Some key issues raised by this analysis are cited below.
"Taken as a whole, the changes to essential services, strike and arbitration provisions in Bill C-4 threaten to essentially eliminate the union's bargaining power by making the right to strike hollow and the right to arbitrate meaningless in the case of a labour impasse."
"[I]n contrast to the last major reform to federal public service legislation in the early-mid 2000s, which saw extensive consultation with the federal public service unions, [...] there has been no consultation whatsoever with the unions with respect to any of the changes affecting federal public sector workers in Bill C-4."
"Bill C-4 [...] gives the Government the exclusive right to determine whether 'any service, facility or activity of the Government of Canada is essential because it is or will be necessary for the safety or security of the public or a segment of the public', eliminating any recourse for unions to the Public Service Labour Relations Board (PSLRB)."
"... under the proposed legislation, one of the parties to the collective bargaining process can unilaterally determine and restrict the bargaining strength of the other, in this case, by eliminating the right to strike."
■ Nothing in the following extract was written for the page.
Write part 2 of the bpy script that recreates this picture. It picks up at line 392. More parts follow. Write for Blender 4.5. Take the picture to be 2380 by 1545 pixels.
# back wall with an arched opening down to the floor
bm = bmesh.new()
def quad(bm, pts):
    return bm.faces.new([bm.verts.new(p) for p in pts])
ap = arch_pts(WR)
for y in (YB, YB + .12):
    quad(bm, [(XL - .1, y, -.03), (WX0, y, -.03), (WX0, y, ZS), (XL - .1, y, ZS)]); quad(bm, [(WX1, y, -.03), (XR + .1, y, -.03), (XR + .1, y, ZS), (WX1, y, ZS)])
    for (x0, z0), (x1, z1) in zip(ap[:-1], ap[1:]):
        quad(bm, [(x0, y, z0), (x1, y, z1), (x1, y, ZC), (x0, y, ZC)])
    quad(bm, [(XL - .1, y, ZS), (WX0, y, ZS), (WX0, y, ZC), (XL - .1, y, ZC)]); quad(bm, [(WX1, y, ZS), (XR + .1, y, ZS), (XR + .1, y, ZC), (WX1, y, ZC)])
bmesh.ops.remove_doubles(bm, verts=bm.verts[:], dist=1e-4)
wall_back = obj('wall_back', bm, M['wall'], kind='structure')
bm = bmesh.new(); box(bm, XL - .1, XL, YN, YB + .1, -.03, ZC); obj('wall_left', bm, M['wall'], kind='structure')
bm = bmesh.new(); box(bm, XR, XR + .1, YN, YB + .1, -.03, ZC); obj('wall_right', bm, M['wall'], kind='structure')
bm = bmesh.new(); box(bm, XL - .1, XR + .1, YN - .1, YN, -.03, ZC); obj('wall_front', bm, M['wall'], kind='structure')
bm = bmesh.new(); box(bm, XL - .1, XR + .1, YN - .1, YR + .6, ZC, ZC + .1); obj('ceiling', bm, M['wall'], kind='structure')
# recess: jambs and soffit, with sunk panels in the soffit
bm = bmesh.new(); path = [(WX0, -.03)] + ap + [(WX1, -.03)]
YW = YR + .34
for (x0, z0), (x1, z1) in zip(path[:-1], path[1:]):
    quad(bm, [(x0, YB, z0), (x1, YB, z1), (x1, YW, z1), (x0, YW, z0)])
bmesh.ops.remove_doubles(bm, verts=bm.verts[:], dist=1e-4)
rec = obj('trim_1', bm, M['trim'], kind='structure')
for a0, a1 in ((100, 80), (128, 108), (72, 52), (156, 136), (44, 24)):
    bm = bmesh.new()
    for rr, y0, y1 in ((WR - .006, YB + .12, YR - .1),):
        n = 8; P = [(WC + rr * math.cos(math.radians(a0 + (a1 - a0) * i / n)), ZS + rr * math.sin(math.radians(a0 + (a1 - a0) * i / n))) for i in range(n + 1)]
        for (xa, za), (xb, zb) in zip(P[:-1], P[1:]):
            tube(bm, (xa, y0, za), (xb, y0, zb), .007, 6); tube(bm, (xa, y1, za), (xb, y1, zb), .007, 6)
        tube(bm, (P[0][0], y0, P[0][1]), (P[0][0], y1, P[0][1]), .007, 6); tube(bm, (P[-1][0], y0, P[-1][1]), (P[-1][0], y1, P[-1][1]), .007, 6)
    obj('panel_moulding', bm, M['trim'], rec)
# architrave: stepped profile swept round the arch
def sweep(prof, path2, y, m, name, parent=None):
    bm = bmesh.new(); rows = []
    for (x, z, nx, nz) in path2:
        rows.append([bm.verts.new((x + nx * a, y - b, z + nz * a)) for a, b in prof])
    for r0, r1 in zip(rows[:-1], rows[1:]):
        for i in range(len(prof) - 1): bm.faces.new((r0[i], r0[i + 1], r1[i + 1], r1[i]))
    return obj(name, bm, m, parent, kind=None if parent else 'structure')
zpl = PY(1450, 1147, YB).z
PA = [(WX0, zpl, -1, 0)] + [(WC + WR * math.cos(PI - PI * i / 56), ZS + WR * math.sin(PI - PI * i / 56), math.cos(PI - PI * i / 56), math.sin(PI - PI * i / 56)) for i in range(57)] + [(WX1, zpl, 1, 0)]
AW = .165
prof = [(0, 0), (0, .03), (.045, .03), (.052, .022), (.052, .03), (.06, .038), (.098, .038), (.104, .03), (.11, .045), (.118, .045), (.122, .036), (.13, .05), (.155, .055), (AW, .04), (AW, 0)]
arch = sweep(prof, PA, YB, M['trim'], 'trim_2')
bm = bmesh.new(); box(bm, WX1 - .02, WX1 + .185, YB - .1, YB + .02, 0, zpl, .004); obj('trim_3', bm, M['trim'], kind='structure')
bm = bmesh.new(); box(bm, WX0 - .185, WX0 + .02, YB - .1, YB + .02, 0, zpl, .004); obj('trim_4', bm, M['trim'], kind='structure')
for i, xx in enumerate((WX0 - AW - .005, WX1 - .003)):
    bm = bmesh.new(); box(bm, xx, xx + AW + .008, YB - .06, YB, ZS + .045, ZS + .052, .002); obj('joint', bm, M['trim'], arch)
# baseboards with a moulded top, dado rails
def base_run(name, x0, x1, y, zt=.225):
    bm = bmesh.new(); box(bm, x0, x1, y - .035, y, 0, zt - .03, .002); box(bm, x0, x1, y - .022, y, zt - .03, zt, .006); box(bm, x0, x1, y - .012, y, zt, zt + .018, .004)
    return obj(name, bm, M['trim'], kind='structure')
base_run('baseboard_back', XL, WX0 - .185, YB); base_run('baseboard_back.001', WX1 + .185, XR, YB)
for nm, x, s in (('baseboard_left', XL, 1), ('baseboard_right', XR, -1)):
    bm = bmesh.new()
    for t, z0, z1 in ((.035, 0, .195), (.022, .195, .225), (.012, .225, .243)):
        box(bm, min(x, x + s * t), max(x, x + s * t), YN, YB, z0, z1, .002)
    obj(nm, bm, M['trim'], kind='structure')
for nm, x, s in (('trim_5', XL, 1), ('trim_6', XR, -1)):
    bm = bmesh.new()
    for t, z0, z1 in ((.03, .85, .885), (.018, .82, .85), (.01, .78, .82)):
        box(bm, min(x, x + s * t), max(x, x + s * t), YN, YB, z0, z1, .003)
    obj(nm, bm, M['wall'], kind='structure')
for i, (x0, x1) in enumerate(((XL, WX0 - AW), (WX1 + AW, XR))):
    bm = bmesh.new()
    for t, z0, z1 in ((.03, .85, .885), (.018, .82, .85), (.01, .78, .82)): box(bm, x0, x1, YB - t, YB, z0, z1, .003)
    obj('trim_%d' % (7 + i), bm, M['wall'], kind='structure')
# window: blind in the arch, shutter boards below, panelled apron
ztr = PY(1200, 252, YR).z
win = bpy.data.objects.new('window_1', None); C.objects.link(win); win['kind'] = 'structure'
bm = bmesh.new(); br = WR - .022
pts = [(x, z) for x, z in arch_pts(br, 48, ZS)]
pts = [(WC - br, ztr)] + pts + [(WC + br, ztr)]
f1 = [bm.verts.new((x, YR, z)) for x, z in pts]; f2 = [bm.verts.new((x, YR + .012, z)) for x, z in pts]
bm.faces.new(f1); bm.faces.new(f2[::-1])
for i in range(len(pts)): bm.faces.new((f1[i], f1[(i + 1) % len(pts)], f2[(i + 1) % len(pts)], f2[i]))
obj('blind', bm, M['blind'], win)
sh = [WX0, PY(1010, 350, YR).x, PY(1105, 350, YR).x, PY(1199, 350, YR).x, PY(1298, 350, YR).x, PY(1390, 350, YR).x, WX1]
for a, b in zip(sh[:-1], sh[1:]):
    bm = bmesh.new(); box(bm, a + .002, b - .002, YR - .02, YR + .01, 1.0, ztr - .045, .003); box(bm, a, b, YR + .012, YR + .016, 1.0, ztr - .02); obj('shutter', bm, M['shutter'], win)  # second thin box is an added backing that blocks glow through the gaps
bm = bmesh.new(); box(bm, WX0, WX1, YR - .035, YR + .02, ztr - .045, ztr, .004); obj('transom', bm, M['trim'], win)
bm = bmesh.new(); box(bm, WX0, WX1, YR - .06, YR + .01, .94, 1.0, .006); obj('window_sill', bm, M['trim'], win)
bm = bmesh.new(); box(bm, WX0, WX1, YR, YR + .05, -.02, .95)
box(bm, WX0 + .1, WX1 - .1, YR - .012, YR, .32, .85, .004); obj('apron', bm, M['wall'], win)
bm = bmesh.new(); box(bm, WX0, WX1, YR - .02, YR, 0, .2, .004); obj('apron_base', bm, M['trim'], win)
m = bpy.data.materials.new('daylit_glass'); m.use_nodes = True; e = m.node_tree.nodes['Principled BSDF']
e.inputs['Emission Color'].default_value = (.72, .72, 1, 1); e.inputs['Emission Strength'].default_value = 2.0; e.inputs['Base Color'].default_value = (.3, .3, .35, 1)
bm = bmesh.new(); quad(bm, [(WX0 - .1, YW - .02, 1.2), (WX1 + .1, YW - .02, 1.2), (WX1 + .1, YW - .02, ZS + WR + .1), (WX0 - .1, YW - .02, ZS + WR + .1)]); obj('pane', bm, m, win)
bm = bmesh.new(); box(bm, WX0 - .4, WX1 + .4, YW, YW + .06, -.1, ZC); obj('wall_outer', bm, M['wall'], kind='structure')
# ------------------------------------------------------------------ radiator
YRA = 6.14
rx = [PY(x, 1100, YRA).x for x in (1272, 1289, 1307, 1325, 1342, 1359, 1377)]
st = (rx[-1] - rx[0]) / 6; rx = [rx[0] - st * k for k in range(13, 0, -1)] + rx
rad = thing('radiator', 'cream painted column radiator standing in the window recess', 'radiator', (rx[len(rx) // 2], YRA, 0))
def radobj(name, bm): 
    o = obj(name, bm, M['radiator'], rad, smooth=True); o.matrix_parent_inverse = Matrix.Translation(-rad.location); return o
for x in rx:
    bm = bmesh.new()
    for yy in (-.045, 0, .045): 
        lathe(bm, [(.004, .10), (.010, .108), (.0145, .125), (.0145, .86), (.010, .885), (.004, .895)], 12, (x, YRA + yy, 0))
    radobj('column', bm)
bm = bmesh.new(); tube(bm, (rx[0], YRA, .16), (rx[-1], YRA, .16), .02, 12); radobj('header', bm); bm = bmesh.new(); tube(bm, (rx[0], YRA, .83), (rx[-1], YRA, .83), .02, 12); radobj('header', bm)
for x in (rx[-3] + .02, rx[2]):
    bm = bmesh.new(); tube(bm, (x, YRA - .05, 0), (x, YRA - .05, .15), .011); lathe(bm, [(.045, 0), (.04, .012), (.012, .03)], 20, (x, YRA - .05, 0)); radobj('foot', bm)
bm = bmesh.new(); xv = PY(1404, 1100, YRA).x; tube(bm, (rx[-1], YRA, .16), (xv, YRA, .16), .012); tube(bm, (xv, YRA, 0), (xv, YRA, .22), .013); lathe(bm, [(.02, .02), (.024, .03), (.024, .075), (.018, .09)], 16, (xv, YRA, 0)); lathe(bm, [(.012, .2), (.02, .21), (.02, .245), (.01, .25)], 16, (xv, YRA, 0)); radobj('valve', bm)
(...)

"Under Bill C-4, the right of unions to unilaterally choose arbitration is eliminated altogether,"
"Taken to its most extreme, together these provisions allow the Government to declare up to 79% of a bargaining unit essential and then refuse arbitration in the event of a contract dispute, forcing the remaining 21% out on strike. It is not difficult to imagine the limited effectiveness of a strike where 79% of employees are denied the right to strike."
"Arguably these changes to the arbitration and essential services provisions violate the right to bargain collectively as protected under s.2(d) of the Canadian Charter of Rights and Freedoms. These changes are also contrary to Canada's international legal obligations." (ILO Convention No. 87)
"Bill C-4 [...] eliminates [employees] right to file workplace discrimination complaints pursuant to [...] provisions under the Canadian Human Rights Act itself, thereby foreclosing access to the Canadian Human Rights Commission's (CHRC) investigative powers and the Canadian Human Rights Tribunal."
"... at any stage in the grievance process, an individual grievance (not just human rights grievances) may be dismissed for being trivial, frivolous, vexatious, or made in bad faith. [...] it is unheard of to grant such a power to dismiss a grievance to an employer."
"Bill C-4 also restricts the human rights remedies that an adjudicator can award by removing the power of the adjudicator to order an employer to cease a discriminatory practice and take measures, in consultation with the CHRC, to redress the practice or to prevent the same or a similar practice from occurring in the future."
"Many aspects of Bill C-4 may be subject to challenge under s. 2(d) of the Charter, including the changes to the strike and arbitration provisions, which in combination with the essential services changes, may well violate the right to bargain collectively as recognized by the Supreme Court of Canada in its decisions in Health Services and Fraser. Similar essential services legislation from Saskatchewan is currently the subject of a s. 2(d) challenge before the Supreme Court in Saskatchewan Federation of Labour v. Saskatchewan."